#### DATA FOR THIS EXERCISE
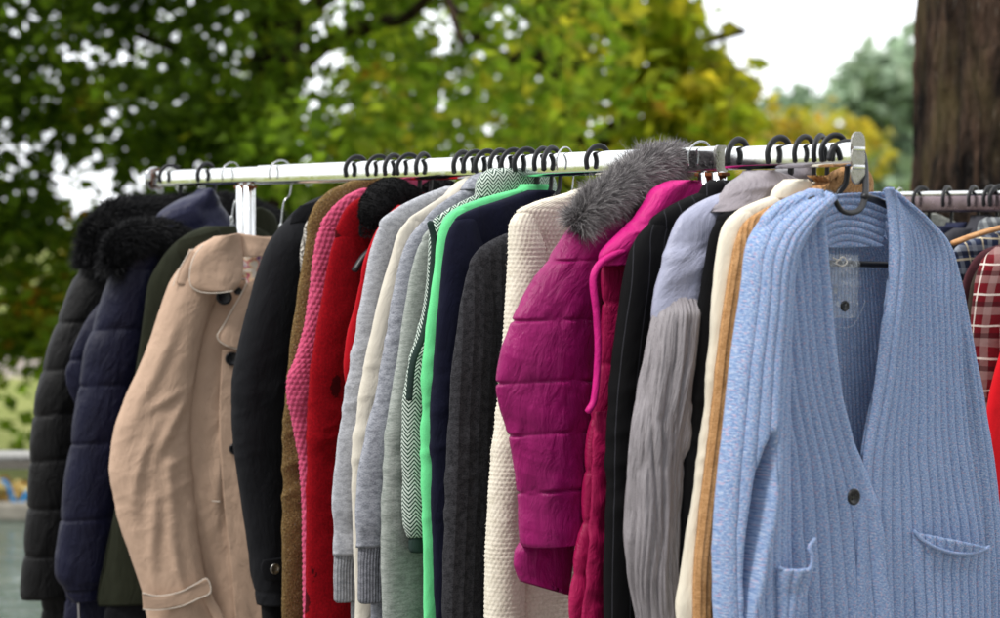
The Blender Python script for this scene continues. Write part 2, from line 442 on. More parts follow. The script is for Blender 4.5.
def plaid(name, base, bands, rough=.9):
    """bands: list of (axis, period, offset, width, colour, opacity)"""
    M = Mt(name, rough, .15, sheen=.03); c = lin(base)
    _, u, v = M.uv(); f = M.ma('MULTIPLY', M.nz(300, 300, 2), .5)
    cur = M.ramp(M.nz(40, 40, 4), [(.3, tuple(x*.8 for x in c)), (.7, tuple(x*1.15 for x in c))])
    wob = M.ma('MULTIPLY', M.ma('SUBTRACT', M.nz(9, 9, 2), .5), .012)
    for ax, per, off, wid, col, op in bands:
        t = M.ma('FRACT', M.ma('ADD', M.ma('DIVIDE', M.ma('ADD', (u if ax == 'u' else v), wob), per), off))
        m = M.ma('MULTIPLY', M.ma('LESS_THAN', t, wid/per), op); cur = M.mix(m, cur, lin(col))
    M.col(cur); M.bump(M.nz(22, 12, 5, .6, .5), .005); M.bump(M.nz(900, 900, 1), .0002); return M
def furmat(name, root, tip, rough=.6, bright=0):
    M = Mt(name, rough, .25, sheen=0); _, u, v = M.uv()
    a, b = lin(root), lin(tip); f = M.ma('POWER', v, 1.4)
    c = M.mix(f, a, b)
    if bright: c = M.mix(M.ma('MULTIPLY', M.ma('GREATER_THAN', u, .66), M.ma('MULTIPLY', v, .8)), c, lin(bright))
    M.col(c); return M
def simple(name, c, rough=.5, metal=0, spec=.5, sc=60, var=.2, bd=.0004):
    c = lin(c); M = Mt(name, rough, spec, metal); n = M.noise(M.obj(), (sc,)*3, 4, .6)
    M.col(M.ramp(n, [(.3, tuple(x*(1-var) for x in c)), (.7, tuple(min(1, x*(1+var)) for x in c))]))
    r = M.ma('ADD', M.ma('MULTIPLY', M.noise(M.obj(), (sc*2,)*3, 3), .3), rough-.15); M.set(M.p.inputs['Roughness'], r)
    if bd: M.bump(n, bd)
    return M

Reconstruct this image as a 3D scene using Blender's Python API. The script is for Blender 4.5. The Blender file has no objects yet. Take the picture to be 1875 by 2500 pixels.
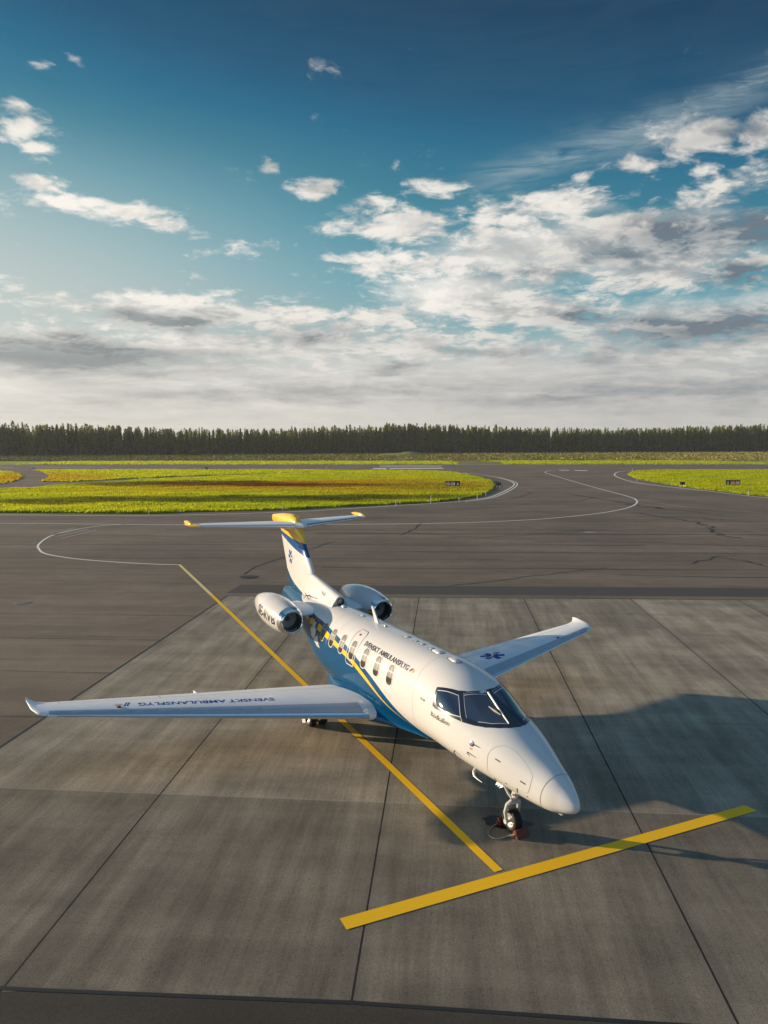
import bpy, bmesh, math, random
import numpy as np
from mathutils import Vector, Matrix
R = math.radians
random.seed(7); rng = np.random.default_rng(7)
S = bpy.context.scene
COL = S.collection

# ------------------------------------------------------------------ camera, sun, exposure
cam_d = bpy.data.cameras.new('camera'); cam = bpy.data.objects.new('camera', cam_d); COL.objects.link(cam)
cam.location = (0, 0, 7.844)
cam_d.sensor_fit = 'VERTICAL'; cam_d.sensor_height = 36.0; cam_d.lens = 36.0 * 1786.2 / 2500.0
cam.rotation_euler = (Matrix.Rotation(R(90) - 0.09391, 4, 'X') @ Matrix.Rotation(-0.00199, 4, 'Z')).to_euler()
cam_d.clip_start = 0.1; cam_d.clip_end = 20000
S.camera = cam
S.view_settings.view_transform = 'Standard'; S.view_settings.look = 'None'
S.view_settings.exposure = 1.2; S.view_settings.gamma = 1.0
try: S.cycles.use_denoising = True
except Exception: pass

SUN_EL, SHADOW_AZ = 9.8, -15.5            # shadows run towards this azimuth (from +X)
a = R(SHADOW_AZ); e = R(SUN_EL)
sd = Vector((math.cos(a) * math.cos(e), math.sin(a) * math.cos(e), -math.sin(e)))   # travel of the light
sun_d = bpy.data.lights.new('sun', 'SUN'); sun_d.energy = 3.4; sun_d.angle = R(0.5); sun_d.color = (1.0, 0.79, 0.55)
sun = bpy.data.objects.new('sun', sun_d); COL.objects.link(sun)
sun.rotation_euler = sd.to_track_quat('-Z', 'Y').to_euler(); sun.location = (-60, 40, 60)

# ------------------------------------------------------------------ node helpers
class NT:
    def __init__(s, tree): s.t = tree; s.n = tree.nodes; s.l = tree.links
    def new(s, typ, **kw):
        n = s.n.new(typ)
        for k, v in kw.items(): setattr(n, k, v)
        return n
    def put(s, sock, v):
        if hasattr(v, 'is_output'): s.l.new(v, sock)
        elif v is not None: sock.default_value = v
    def m(s, op, a, b=None, c=None, clamp=False):
        n = s.new('ShaderNodeMath', operation=op); n.use_clamp = clamp
        s.put(n.inputs[0], a)
        if b is not None: s.put(n.inputs[1], b)
        if c is not None: s.put(n.inputs[2], c)
        return n.outputs[0]
    def vm(s, op, a, b=None):
        n = s.new('ShaderNodeVectorMath', operation=op); s.put(n.inputs[0], a)
        if b is not None: s.put(n.inputs[1], b)
        return n.outputs['Value'] if op in ('DOT_PRODUCT', 'LENGTH') else n.outputs[0]
    def step(s, x, lo, hi, a=0.0, b=1.0):
        n = s.new('ShaderNodeMapRange', interpolation_type='SMOOTHSTEP')
        s.put(n.inputs[0], x); s.put(n.inputs[1], lo); s.put(n.inputs[2], hi); s.put(n.inputs[3], a); s.put(n.inputs[4], b)
        return n.outputs[0]
    def mix(s, f, a, b, blend='MIX'):
        n = s.new('ShaderNodeMix', data_type='RGBA', blend_type=blend)
        s.put(n.inputs[0], f)
        for i, v in ((6, a), (7, b)): s.put(n.inputs[i], (*v, 1) if isinstance(v, tuple) and len(v) == 3 else v)
        return n.outputs[2]
    def noise(s, vec, scale, detail=4, rough=0.55, dist=0.0, out='Fac'):
        n = s.new('ShaderNodeTexNoise'); s.put(n.inputs['Vector'], vec); s.put(n.inputs['Scale'], scale)
        n.inputs['Detail'].default_value = detail; n.inputs['Roughness'].default_value = rough; n.inputs['Distortion'].default_value = dist
        return n.outputs[out]
    def mapping(s, vec, scale=(1, 1, 1), rot=(0, 0, 0), loc=(0, 0, 0)):
        n = s.new('ShaderNodeMapping'); s.put(n.inputs[0], vec); n.inputs[1].default_value = loc; n.inputs[2].default_value = rot; n.inputs[3].default_value = scale
        return n.outputs[0]
    def sep(s, v):
        n = s.new('ShaderNodeSeparateXYZ'); s.put(n.inputs[0], v); return n.outputs
    def comb(s, x, y, z):
        n = s.new('ShaderNodeCombineXYZ'); s.put(n.inputs[0], x); s.put(n.inputs[1], y); s.put(n.inputs[2], z); return n.outputs[0]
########
Reproduce the material word for word, minus the images.

EXPECTED OUTPUT:
The Blender Python script for this scene continues. Write part 2, from line 442 on. More parts follow. The script is for Blender 4.5.
def plaid(name, base, bands, rough=.9):
    """bands: list of (axis, period, offset, width, colour, opacity)"""
    M = Mt(name, rough, .15, sheen=.03); c = lin(base)
    _, u, v = M.uv(); f = M.ma('MULTIPLY', M.nz(300, 300, 2), .5)
    cur = M.ramp(M.nz(40, 40, 4), [(.3, tuple(x*.8 for x in c)), (.7, tuple(x*1.15 for x in c))])
    wob = M.ma('MULTIPLY', M.ma('SUBTRACT', M.nz(9, 9, 2), .5), .012)
    for ax, per, off, wid, col, op in bands:
        t = M.ma('FRACT', M.ma('ADD', M.ma('DIVIDE', M.ma('ADD', (u if ax == 'u' else v), wob), per), off))
        m = M.ma('MULTIPLY', M.ma('LESS_THAN', t, wid/per), op); cur = M.mix(m, cur, lin(col))
    M.col(cur); M.bump(M.nz(22, 12, 5, .6, .5), .005); M.bump(M.nz(900, 900, 1), .0002); return M
def furmat(name, root, tip, rough=.6, bright=0):
    M = Mt(name, rough, .25, sheen=0); _, u, v = M.uv()
    a, b = lin(root), lin(tip); f = M.ma('POWER', v, 1.4)
    c = M.mix(f, a, b)
    if bright: c = M.mix(M.ma('MULTIPLY', M.ma('GREATER_THAN', u, .66), M.ma('MULTIPLY', v, .8)), c, lin(bright))
    M.col(c); return M
def simple(name, c, rough=.5, metal=0, spec=.5, sc=60, var=.2, bd=.0004):
    c = lin(c); M = Mt(name, rough, spec, metal); n = M.noise(M.obj(), (sc,)*3, 4, .6)
    M.col(M.ramp(n, [(.3, tuple(x*(1-var) for x in c)), (.7, tuple(min(1, x*(1+var)) for x in c))]))
    r = M.ma('ADD', M.ma('MULTIPLY', M.noise(M.obj(), (sc*2,)*3, 3), .3), rough-.15); M.set(M.p.inputs['Roughness'], r)
    if bd: M.bump(n, bd)
    return M

Reconstruct this image as a 3D scene using Blender's Python API. The script is for Blender 4.5. The Blender file has no objects yet. Take the picture to be 1875 by 2500 pixels.
import bpy, bmesh, math, random
import numpy as np
from mathutils import Vector, Matrix
R = math.radians
random.seed(7); rng = np.random.default_rng(7)
S = bpy.context.scene
COL = S.collection

# ------------------------------------------------------------------ camera, sun, exposure
cam_d = bpy.data.cameras.new('camera'); cam = bpy.data.objects.new('camera', cam_d); COL.objects.link(cam)
cam.location = (0, 0, 7.844)
cam_d.sensor_fit = 'VERTICAL'; cam_d.sensor_height = 36.0; cam_d.lens = 36.0 * 1786.2 / 2500.0
cam.rotation_euler = (Matrix.Rotation(R(90) - 0.09391, 4, 'X') @ Matrix.Rotation(-0.00199, 4, 'Z')).to_euler()
cam_d.clip_start = 0.1; cam_d.clip_end = 20000
S.camera = cam
S.view_settings.view_transform = 'Standard'; S.view_settings.look = 'None'
S.view_settings.exposure = 1.2; S.view_settings.gamma = 1.0
try: S.cycles.use_denoising = True
except Exception: pass

SUN_EL, SHADOW_AZ = 9.8, -15.5            # shadows run towards this azimuth (from +X)
a = R(SHADOW_AZ); e = R(SUN_EL)
sd = Vector((math.cos(a) * math.cos(e), math.sin(a) * math.cos(e), -math.sin(e)))   # travel of the light
sun_d = bpy.data.lights.new('sun', 'SUN'); sun_d.energy = 3.4; sun_d.angle = R(0.5); sun_d.color = (1.0, 0.79, 0.55)
sun = bpy.data.objects.new('sun', sun_d); COL.objects.link(sun)
sun.rotation_euler = sd.to_track_quat('-Z', 'Y').to_euler(); sun.location = (-60, 40, 60)

# ------------------------------------------------------------------ node helpers
class NT:
    def __init__(s, tree): s.t = tree; s.n = tree.nodes; s.l = tree.links
    def new(s, typ, **kw):
        n = s.n.new(typ)
        for k, v in kw.items(): setattr(n, k, v)
        return n
    def put(s, sock, v):
        if hasattr(v, 'is_output'): s.l.new(v, sock)
        elif v is not None: sock.default_value = v
    def m(s, op, a, b=None, c=None, clamp=False):
        n = s.new('ShaderNodeMath', operation=op); n.use_clamp = clamp
        s.put(n.inputs[0], a)
        if b is not None: s.put(n.inputs[1], b)
        if c is not None: s.put(n.inputs[2], c)
        return n.outputs[0]
    def vm(s, op, a, b=None):
        n = s.new('ShaderNodeVectorMath', operation=op); s.put(n.inputs[0], a)
        if b is not None: s.put(n.inputs[1], b)
        return n.outputs['Value'] if op in ('DOT_PRODUCT', 'LENGTH') else n.outputs[0]
    def step(s, x, lo, hi, a=0.0, b=1.0):
        n = s.new('ShaderNodeMapRange', interpolation_type='SMOOTHSTEP')
        s.put(n.inputs[0], x); s.put(n.inputs[1], lo); s.put(n.inputs[2], hi); s.put(n.inputs[3], a); s.put(n.inputs[4], b)
        return n.outputs[0]
    def mix(s, f, a, b, blend='MIX'):
        n = s.new('ShaderNodeMix', data_type='RGBA', blend_type=blend)
        s.put(n.inputs[0], f)
        for i, v in ((6, a), (7, b)): s.put(n.inputs[i], (*v, 1) if isinstance(v, tuple) and len(v) == 3 else v)
        return n.outputs[2]
    def noise(s, vec, scale, detail=4, rough=0.55, dist=0.0, out='Fac'):
        n = s.new('ShaderNodeTexNoise'); s.put(n.inputs['Vector'], vec); s.put(n.inputs['Scale'], scale)
        n.inputs['Detail'].default_value = detail; n.inputs['Roughness'].default_value = rough; n.inputs['Distortion'].default_value = dist
        return n.outputs[out]
    def mapping(s, vec, scale=(1, 1, 1), rot=(0, 0, 0), loc=(0, 0, 0)):
        n = s.new('ShaderNodeMapping'); s.put(n.inputs[0], vec); n.inputs[1].default_value = loc; n.inputs[2].default_value = rot; n.inputs[3].default_value = scale
        return n.outputs[0]
    def sep(s, v):
        n = s.new('ShaderNodeSeparateXYZ'); s.put(n.inputs[0], v); return n.outputs
    def comb(s, x, y, z):
        n = s.new('ShaderNodeCombineXYZ'); s.put(n.inputs[0], x); s.put(n.inputs[1], y); s.put(n.inputs[2], z); return n.outputs[0]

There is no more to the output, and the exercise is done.